Try these exercises and become a deity of monotonicity.
Monotone composition
Let $~$P, Q$~$, and $~$R$~$ be posets and let $~$f : P \to Q$~$ and $~$g : Q \to R$~$ be monotone functions. Prove that their composition $~$g \circ f$~$ is a monotone function from $~$P$~$ to $~$R$~$.
Evil twin
Let $~$P$~$ and $~$Q$~$ be posets. A function $~$f : P \to Q$~$ is called antitone if it reverses order: that is, $~$f$~$ is antitone whenever $~$p_1 \leq_P p_2$~$ implies $~$f(p_1) \geq_Q f(p_2)$~$. Prove that the composition of two antitone functions is monotone.
Partial monotonicity
A two argument function $~$f : P \times A \to Q$~$ is called partially monotone in the 1st argument whenever $~$P$~$ and $~$Q$~$ are posets and for all $~$a \in A$~$, $~$p_1 \leq_P p_2$~$ implies $~$f(a, p_1) \leq_Q f(a, p_2)$~$. Likewise a 2-argument function $~$f : A \times P \to Q$~$ is called partially monotone in the second argument whenever $~$P$~$ and $~$Q$~$ are posets and for all $~$a \in A$~$, $~$p_1 \leq_P p_2$~$ implies $~$f(p_1, a) \leq_Q f(p_2, a)$~$.
Let $~$P, Q, R$~$, and $~$S$~$ be posets, and let $~$f : P \times Q \to R$~$ be a function that is partially monotone in both of its arguments. Furthermore, let $~$g_1 : S \to P$~$ and $~$g_2 : S \to Q$~$ be monotone functions.

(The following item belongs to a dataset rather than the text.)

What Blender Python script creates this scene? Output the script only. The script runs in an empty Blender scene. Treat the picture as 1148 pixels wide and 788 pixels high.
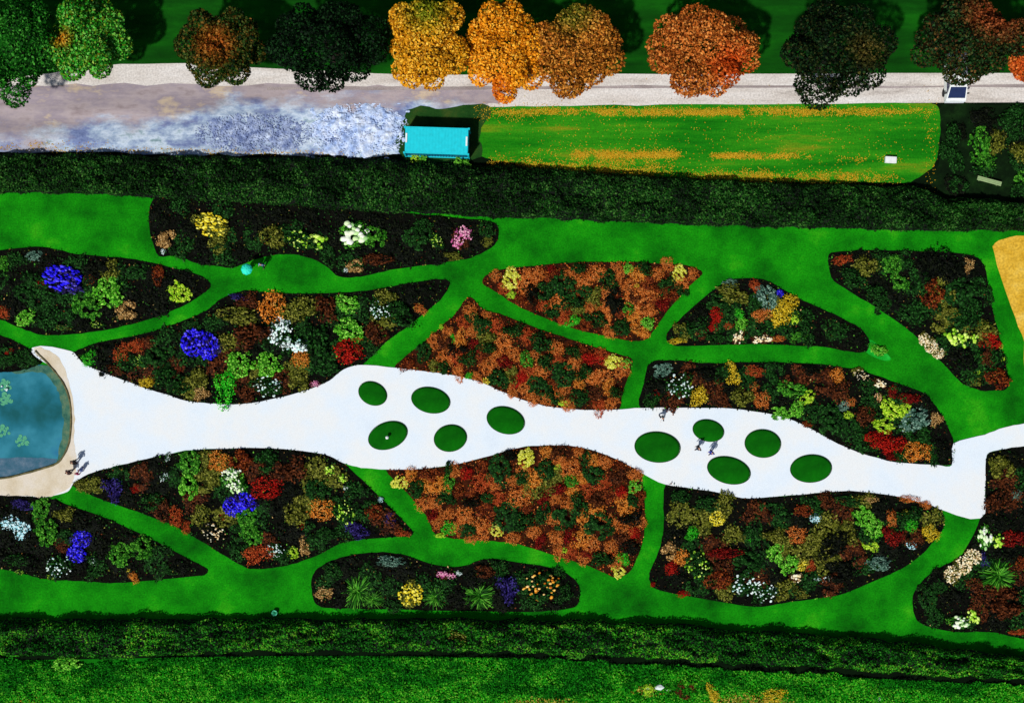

Prove that the function $~$h : S \to R$~$ defined as $~$h(s) \doteq f(g_1(s), g_2(s))$~$ is monotone.
Brain storm
List all of the commonly used two argument functions you can think of that are partially monotone in both arguments. Also, list all of the commonly used two argument functions you can think of that are partially monotone in one argument and partially antitone in the other.